Auch zu diesem aktuellen Thema haben wir den Leiter der USK befragt:
Nach Presseberichten dürfen ab 1. Mai Computerspiele nur noch von der FSK geprüft werden und nur solche Spiele darf der Handel vertreiben. Der USK wird vorgeworfen, daß sie nicht im Sinne des Jugendschutzgesetzes geprüft habe. Wie soll sich nun der Verbraucher orientieren?
Gerstenberger: Der Verbraucher wird die USK-Sticker weiterhin auf der Verpackung finden. Weil die USK der Selbstverpflichtung und dem Auftrag der Antragsteller entsprechend auch zukünftig Computer- und Videospiele prüfen wird. Dabei hält sie sich, wie seit fünf Jahren, an geltendes Recht. Die Obersten Landesjugendbehörden haben in den letzten Tagen erklärt, daß sie die Kennzeichnung für alle CD-ROMs beanspruchen, die "eindeutig von filmischen Sequenzen geprägt sind". Filme prüft die USK nicht. Und interaktive Spiele auf CD-ROM sind keine dem Film vergleichbaren "Bildträger". Die ganze Konfrontation nutzt dem Verbraucher gar nichts. Und sie schadet dem Jugendschutz.
Der Handel ist stark verunsichert, so Anita Gallitzendörfer von der Firma CDV, denn auf ihre Nachfrage teilte die FSK ihr mit, daß man Computerspiele nicht prüft bzw. wegen mangelnder Ausstattung auch nicht prüfen könne. Sollten die Hersteller aber meinen, daß sich auf der CD-ROM filmische Sequenzen befinden, dann könne sie das Produkt doch zur Prüfung einreichen.
Pädagogen aus dem Jugendschutzbereich sehen die Gefahr, daß hier im Kompetenzenstreit möglicherweise das eigentliche Ziel "Jugendschutz" auf der Strecke bleibt. Niemand weiß, welche Interessen sich hier wirklich verstecken, denn die Unterhaltungsoftwareindustrie will sich natürlich auch nicht vom konkurrierenden Verband der Filmwirtschaft prüfen lassen. Inzwischen ist der Fall gerichtlich eingereicht worden und letztlich wird man wohl auf eine Entscheidung der Bundesverfassungorgane warten müssen. Der VUD wird seine Computerspiele auch weiterhin den Gutachtern der USK vorlegen.

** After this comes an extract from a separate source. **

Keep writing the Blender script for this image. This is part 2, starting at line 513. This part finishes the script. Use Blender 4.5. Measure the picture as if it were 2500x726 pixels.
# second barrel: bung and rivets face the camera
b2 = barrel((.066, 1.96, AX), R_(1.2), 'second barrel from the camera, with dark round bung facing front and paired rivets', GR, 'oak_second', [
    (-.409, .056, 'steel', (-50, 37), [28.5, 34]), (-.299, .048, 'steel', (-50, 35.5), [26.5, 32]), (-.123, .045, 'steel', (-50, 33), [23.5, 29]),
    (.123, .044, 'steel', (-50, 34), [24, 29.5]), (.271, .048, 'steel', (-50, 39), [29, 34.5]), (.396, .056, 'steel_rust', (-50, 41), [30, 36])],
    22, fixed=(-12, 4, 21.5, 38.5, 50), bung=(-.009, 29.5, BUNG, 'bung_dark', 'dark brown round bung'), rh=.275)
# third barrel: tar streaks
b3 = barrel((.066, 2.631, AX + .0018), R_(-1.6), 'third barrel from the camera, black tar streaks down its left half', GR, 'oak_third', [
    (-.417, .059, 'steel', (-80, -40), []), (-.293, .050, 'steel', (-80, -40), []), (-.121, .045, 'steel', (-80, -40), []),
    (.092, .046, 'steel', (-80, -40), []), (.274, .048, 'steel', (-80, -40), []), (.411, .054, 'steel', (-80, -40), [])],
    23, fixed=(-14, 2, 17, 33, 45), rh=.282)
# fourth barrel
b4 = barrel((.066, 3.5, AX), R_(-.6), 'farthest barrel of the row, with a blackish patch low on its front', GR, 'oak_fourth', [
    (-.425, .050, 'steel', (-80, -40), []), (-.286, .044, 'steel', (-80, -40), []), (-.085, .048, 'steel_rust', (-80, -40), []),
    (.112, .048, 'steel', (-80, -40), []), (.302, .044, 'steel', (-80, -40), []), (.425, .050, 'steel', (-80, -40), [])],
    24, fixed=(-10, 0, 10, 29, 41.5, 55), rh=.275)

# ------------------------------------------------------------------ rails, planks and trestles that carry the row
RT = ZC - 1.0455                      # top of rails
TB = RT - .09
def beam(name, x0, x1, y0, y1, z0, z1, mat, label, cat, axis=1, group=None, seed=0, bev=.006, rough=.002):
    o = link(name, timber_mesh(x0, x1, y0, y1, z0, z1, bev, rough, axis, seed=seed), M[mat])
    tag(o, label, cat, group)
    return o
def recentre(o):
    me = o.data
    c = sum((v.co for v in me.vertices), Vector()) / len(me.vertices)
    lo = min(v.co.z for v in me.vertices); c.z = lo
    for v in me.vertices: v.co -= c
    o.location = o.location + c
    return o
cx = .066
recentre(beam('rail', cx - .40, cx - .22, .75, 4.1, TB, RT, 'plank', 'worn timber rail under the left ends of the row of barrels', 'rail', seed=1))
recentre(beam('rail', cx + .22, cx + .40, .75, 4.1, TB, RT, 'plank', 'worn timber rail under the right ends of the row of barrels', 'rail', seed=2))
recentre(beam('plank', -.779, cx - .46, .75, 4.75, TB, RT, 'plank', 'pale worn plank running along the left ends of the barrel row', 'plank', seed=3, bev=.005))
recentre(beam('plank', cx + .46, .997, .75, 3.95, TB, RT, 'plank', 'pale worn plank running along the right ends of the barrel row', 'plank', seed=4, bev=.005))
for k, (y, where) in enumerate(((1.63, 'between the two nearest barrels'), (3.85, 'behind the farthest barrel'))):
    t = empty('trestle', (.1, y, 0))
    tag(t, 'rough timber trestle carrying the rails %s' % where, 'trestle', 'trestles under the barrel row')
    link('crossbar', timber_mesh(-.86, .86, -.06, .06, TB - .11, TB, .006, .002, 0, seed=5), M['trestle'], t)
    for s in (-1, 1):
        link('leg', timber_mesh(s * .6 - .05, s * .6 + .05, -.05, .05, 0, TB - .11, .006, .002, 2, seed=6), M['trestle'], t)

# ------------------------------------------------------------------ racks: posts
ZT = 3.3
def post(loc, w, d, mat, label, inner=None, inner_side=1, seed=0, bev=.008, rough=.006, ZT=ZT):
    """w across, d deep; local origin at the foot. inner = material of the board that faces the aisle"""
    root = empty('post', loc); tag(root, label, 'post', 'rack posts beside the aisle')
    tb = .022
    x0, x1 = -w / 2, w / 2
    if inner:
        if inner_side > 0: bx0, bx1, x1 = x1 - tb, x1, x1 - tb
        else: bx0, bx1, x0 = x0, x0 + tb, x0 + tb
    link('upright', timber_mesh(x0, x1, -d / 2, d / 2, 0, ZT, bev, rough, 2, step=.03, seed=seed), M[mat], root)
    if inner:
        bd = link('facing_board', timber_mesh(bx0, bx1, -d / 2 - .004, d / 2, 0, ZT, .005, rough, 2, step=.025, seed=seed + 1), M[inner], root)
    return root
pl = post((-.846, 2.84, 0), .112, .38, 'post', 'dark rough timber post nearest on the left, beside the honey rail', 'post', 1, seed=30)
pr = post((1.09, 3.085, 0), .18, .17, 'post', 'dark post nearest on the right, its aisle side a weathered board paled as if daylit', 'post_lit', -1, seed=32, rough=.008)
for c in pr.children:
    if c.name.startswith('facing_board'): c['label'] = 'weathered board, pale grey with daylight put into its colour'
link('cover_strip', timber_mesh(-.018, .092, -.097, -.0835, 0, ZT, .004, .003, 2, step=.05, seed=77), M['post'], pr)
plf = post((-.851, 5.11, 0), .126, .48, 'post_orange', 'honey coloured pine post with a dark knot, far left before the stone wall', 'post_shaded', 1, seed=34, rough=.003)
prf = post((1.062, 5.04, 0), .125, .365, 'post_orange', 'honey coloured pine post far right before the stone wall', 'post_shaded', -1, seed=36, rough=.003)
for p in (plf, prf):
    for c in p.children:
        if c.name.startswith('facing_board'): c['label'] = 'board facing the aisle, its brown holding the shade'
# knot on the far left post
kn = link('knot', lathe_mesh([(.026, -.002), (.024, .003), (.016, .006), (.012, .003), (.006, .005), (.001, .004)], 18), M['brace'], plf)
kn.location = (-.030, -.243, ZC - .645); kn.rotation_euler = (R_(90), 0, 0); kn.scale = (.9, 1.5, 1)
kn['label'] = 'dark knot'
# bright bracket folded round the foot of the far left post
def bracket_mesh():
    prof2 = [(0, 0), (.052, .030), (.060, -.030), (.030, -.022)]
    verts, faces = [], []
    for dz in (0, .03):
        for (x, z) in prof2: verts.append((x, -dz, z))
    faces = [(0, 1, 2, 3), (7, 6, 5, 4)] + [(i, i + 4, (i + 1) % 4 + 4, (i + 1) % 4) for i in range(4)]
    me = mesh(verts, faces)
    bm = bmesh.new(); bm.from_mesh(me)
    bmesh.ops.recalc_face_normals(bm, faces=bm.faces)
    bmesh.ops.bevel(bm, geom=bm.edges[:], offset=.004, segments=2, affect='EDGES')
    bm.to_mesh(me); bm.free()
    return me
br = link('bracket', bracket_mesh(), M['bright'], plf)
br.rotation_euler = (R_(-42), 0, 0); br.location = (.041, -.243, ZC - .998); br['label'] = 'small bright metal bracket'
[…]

Es bleibt der Appell des US-Präsidenten Clinton, daß Amerika aufwachen möge. Nach 15 Toten werden die Stimmen wieder lauter, nun endlich den freien Verkauf von Waffen einzuschränken oder zu verbieten. Was aber leistet eigentlich eine Gesellschaft gegen Ausgrenzung und Gewalterfahrung? Wird es nicht endlich Zeit für eine Friedenserziehung?
Im Bereich der Computerspiele bleibt zu hoffen, daß nicht erst aufgrund solch grausamer Geschehnisse über den Jugendschutz nachgedacht wird oder im Kompetenzgerangel der Institutionen der präventive Jugendschutz auf der Strecke bleibt. Gerade den Gutachtern der USK ist ihre Verantwortung bewußt, so daß sie ihre Bewertungspraxis laufend überprüfen müssen, weil sich auch fortwährend die Spielinhalte ändern. Eltern und Kinder sollten sich zusammensetzen und die Spiele gemeinsam aussuchen und vielleicht sogar gemeinsam spielen. Das Siegel der USK kann immer nur Empfehlung sein, die Verantwortung obliegt den Eltern und uns allen als Teil der Gesellschaft. Programmierern sei ans Herz gelegt, schon bei der Entwicklung der Spiele auf problematische Inhalte zu verzichten.